* Exercise requirements *
Please repeat all of the lines that follow, exactly as written.

* Stored data *
########

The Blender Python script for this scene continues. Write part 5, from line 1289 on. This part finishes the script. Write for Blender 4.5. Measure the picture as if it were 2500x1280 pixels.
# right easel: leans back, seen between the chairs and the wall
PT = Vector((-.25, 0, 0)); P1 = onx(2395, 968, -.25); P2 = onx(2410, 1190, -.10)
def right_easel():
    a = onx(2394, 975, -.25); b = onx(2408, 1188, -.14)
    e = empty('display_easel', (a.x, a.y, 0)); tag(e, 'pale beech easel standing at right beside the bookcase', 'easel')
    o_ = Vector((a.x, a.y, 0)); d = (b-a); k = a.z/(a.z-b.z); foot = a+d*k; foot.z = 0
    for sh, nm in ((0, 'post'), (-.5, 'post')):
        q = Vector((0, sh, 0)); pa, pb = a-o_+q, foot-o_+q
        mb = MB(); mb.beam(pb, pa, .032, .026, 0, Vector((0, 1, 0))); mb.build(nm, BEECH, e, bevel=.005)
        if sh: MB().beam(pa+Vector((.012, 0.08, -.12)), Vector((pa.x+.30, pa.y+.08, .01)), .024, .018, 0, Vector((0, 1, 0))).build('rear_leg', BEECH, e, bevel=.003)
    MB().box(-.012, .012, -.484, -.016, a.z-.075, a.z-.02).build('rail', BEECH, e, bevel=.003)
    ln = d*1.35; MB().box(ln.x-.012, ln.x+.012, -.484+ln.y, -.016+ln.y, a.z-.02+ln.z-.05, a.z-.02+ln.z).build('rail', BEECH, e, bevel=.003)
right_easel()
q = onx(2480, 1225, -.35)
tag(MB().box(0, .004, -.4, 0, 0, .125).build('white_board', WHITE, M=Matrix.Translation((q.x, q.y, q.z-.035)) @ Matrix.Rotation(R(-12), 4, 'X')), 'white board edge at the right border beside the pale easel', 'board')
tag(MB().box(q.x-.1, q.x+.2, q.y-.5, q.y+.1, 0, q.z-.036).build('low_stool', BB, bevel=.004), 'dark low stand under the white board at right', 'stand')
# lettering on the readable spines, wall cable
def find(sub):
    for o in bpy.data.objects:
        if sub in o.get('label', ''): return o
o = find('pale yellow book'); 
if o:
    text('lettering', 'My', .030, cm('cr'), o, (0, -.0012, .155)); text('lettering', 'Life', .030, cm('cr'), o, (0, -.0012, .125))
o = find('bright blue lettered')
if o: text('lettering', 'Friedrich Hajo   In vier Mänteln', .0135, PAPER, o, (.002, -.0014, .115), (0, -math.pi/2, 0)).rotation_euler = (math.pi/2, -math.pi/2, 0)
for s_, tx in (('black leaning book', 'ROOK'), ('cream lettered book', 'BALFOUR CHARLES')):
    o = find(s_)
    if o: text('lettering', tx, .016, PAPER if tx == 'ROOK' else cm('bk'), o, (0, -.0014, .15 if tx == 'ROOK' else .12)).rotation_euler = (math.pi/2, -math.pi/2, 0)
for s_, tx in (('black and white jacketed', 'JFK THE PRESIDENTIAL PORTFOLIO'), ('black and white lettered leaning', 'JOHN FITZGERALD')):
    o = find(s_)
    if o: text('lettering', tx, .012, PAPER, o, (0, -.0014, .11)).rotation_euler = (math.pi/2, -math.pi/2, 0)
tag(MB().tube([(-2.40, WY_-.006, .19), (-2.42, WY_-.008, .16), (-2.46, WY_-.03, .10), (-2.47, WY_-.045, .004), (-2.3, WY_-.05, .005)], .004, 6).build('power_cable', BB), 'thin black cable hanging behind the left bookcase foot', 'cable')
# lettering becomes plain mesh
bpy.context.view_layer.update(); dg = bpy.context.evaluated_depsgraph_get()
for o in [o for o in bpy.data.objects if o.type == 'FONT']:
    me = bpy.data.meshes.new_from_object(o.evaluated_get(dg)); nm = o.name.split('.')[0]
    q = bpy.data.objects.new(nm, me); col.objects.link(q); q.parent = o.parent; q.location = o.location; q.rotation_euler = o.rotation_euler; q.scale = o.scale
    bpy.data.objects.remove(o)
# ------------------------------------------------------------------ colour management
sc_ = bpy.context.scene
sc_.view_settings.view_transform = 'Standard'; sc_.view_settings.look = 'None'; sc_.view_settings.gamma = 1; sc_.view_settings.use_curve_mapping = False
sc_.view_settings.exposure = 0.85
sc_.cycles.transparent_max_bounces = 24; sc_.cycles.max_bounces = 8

########

* Answer for this exercise *
The Blender Python script for this scene continues. Write part 5, from line 1289 on. This part finishes the script. Write for Blender 4.5. Measure the picture as if it were 2500x1280 pixels.
# right easel: leans back, seen between the chairs and the wall
PT = Vector((-.25, 0, 0)); P1 = onx(2395, 968, -.25); P2 = onx(2410, 1190, -.10)
def right_easel():
    a = onx(2394, 975, -.25); b = onx(2408, 1188, -.14)
    e = empty('display_easel', (a.x, a.y, 0)); tag(e, 'pale beech easel standing at right beside the bookcase', 'easel')
    o_ = Vector((a.x, a.y, 0)); d = (b-a); k = a.z/(a.z-b.z); foot = a+d*k; foot.z = 0
    for sh, nm in ((0, 'post'), (-.5, 'post')):
        q = Vector((0, sh, 0)); pa, pb = a-o_+q, foot-o_+q
        mb = MB(); mb.beam(pb, pa, .032, .026, 0, Vector((0, 1, 0))); mb.build(nm, BEECH, e, bevel=.005)
        if sh: MB().beam(pa+Vector((.012, 0.08, -.12)), Vector((pa.x+.30, pa.y+.08, .01)), .024, .018, 0, Vector((0, 1, 0))).build('rear_leg', BEECH, e, bevel=.003)
    MB().box(-.012, .012, -.484, -.016, a.z-.075, a.z-.02).build('rail', BEECH, e, bevel=.003)
    ln = d*1.35; MB().box(ln.x-.012, ln.x+.012, -.484+ln.y, -.016+ln.y, a.z-.02+ln.z-.05, a.z-.02+ln.z).build('rail', BEECH, e, bevel=.003)
right_easel()
q = onx(2480, 1225, -.35)
tag(MB().box(0, .004, -.4, 0, 0, .125).build('white_board', WHITE, M=Matrix.Translation((q.x, q.y, q.z-.035)) @ Matrix.Rotation(R(-12), 4, 'X')), 'white board edge at the right border beside the pale easel', 'board')
tag(MB().box(q.x-.1, q.x+.2, q.y-.5, q.y+.1, 0, q.z-.036).build('low_stool', BB, bevel=.004), 'dark low stand under the white board at right', 'stand')
# lettering on the readable spines, wall cable
def find(sub):
    for o in bpy.data.objects:
        if sub in o.get('label', ''): return o
o = find('pale yellow book'); 
if o:
    text('lettering', 'My', .030, cm('cr'), o, (0, -.0012, .155)); text('lettering', 'Life', .030, cm('cr'), o, (0, -.0012, .125))
o = find('bright blue lettered')
if o: text('lettering', 'Friedrich Hajo   In vier Mänteln', .0135, PAPER, o, (.002, -.0014, .115), (0, -math.pi/2, 0)).rotation_euler = (math.pi/2, -math.pi/2, 0)
for s_, tx in (('black leaning book', 'ROOK'), ('cream lettered book', 'BALFOUR CHARLES')):
    o = find(s_)
    if o: text('lettering', tx, .016, PAPER if tx == 'ROOK' else cm('bk'), o, (0, -.0014, .15 if tx == 'ROOK' else .12)).rotation_euler = (math.pi/2, -math.pi/2, 0)
for s_, tx in (('black and white jacketed', 'JFK THE PRESIDENTIAL PORTFOLIO'), ('black and white lettered leaning', 'JOHN FITZGERALD')):
    o = find(s_)
    if o: text('lettering', tx, .012, PAPER, o, (0, -.0014, .11)).rotation_euler = (math.pi/2, -math.pi/2, 0)
tag(MB().tube([(-2.40, WY_-.006, .19), (-2.42, WY_-.008, .16), (-2.46, WY_-.03, .10), (-2.47, WY_-.045, .004), (-2.3, WY_-.05, .005)], .004, 6).build('power_cable', BB), 'thin black cable hanging behind the left bookcase foot', 'cable')
# lettering becomes plain mesh
bpy.context.view_layer.update(); dg = bpy.context.evaluated_depsgraph_get()
for o in [o for o in bpy.data.objects if o.type == 'FONT']:
    me = bpy.data.meshes.new_from_object(o.evaluated_get(dg)); nm = o.name.split('.')[0]
    q = bpy.data.objects.new(nm, me); col.objects.link(q); q.parent = o.parent; q.location = o.location; q.rotation_euler = o.rotation_euler; q.scale = o.scale
    bpy.data.objects.remove(o)
# ------------------------------------------------------------------ colour management
sc_ = bpy.context.scene
sc_.view_settings.view_transform = 'Standard'; sc_.view_settings.look = 'None'; sc_.view_settings.gamma = 1; sc_.view_settings.use_curve_mapping = False
sc_.view_settings.exposure = 0.85
sc_.cycles.transparent_max_bounces = 24; sc_.cycles.max_bounces = 8